▶ [Exercise]: Type out the data exactly as given. Skip any image.

++++++++

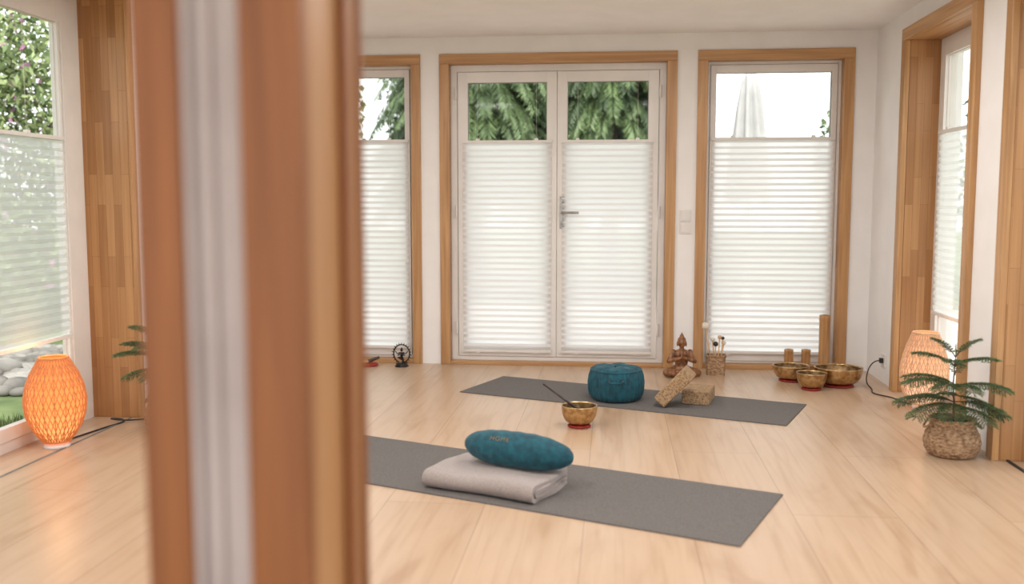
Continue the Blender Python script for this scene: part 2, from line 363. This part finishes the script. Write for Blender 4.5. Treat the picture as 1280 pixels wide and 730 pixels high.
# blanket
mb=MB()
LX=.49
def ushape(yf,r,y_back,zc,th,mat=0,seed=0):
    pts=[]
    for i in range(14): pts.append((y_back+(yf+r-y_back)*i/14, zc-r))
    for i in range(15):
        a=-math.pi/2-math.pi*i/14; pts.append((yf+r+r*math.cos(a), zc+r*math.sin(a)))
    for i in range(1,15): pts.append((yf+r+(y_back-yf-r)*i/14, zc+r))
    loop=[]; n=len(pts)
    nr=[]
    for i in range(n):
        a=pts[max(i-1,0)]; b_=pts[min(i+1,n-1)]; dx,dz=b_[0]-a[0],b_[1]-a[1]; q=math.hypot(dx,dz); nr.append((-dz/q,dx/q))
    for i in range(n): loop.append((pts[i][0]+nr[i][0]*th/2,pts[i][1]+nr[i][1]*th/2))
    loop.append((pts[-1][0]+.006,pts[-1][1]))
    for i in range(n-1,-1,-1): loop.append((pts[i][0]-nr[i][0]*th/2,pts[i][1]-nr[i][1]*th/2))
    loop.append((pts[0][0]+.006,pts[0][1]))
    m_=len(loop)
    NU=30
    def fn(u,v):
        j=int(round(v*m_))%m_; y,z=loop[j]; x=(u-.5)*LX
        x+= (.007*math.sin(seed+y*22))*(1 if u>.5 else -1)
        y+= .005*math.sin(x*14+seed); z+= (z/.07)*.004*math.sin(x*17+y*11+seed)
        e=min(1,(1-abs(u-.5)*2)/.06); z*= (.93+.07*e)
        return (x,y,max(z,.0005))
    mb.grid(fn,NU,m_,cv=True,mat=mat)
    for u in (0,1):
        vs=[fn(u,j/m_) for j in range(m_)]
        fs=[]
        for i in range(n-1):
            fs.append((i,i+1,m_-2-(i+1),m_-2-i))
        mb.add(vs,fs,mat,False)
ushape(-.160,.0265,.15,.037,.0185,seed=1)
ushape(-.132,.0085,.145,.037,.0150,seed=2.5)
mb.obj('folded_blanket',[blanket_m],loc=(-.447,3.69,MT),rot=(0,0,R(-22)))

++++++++

▶ [Finished task]:
Continue the Blender Python script for this scene: part 2, from line 363. This part finishes the script. Write for Blender 4.5. Treat the picture as 1280 pixels wide and 730 pixels high.
# blanket
mb=MB()
LX=.49
def ushape(yf,r,y_back,zc,th,mat=0,seed=0):
    pts=[]
    for i in range(14): pts.append((y_back+(yf+r-y_back)*i/14, zc-r))
    for i in range(15):
        a=-math.pi/2-math.pi*i/14; pts.append((yf+r+r*math.cos(a), zc+r*math.sin(a)))
    for i in range(1,15): pts.append((yf+r+(y_back-yf-r)*i/14, zc+r))
    loop=[]; n=len(pts)
    nr=[]
    for i in range(n):
        a=pts[max(i-1,0)]; b_=pts[min(i+1,n-1)]; dx,dz=b_[0]-a[0],b_[1]-a[1]; q=math.hypot(dx,dz); nr.append((-dz/q,dx/q))
    for i in range(n): loop.append((pts[i][0]+nr[i][0]*th/2,pts[i][1]+nr[i][1]*th/2))
    loop.append((pts[-1][0]+.006,pts[-1][1]))
    for i in range(n-1,-1,-1): loop.append((pts[i][0]-nr[i][0]*th/2,pts[i][1]-nr[i][1]*th/2))
    loop.append((pts[0][0]+.006,pts[0][1]))
    m_=len(loop)
    NU=30
    def fn(u,v):
        j=int(round(v*m_))%m_; y,z=loop[j]; x=(u-.5)*LX
        x+= (.007*math.sin(seed+y*22))*(1 if u>.5 else -1)
        y+= .005*math.sin(x*14+seed); z+= (z/.07)*.004*math.sin(x*17+y*11+seed)
        e=min(1,(1-abs(u-.5)*2)/.06); z*= (.93+.07*e)
        return (x,y,max(z,.0005))
    mb.grid(fn,NU,m_,cv=True,mat=mat)
    for u in (0,1):
        vs=[fn(u,j/m_) for j in range(m_)]
        fs=[]
        for i in range(n-1):
            fs.append((i,i+1,m_-2-(i+1),m_-2-i))
        mb.add(vs,fs,mat,False)
ushape(-.160,.0265,.15,.037,.0185,seed=1)
ushape(-.132,.0085,.145,.037,.0150,seed=2.5)
mb.obj('folded_blanket',[blanket_m],loc=(-.447,3.69,MT),rot=(0,0,R(-22)))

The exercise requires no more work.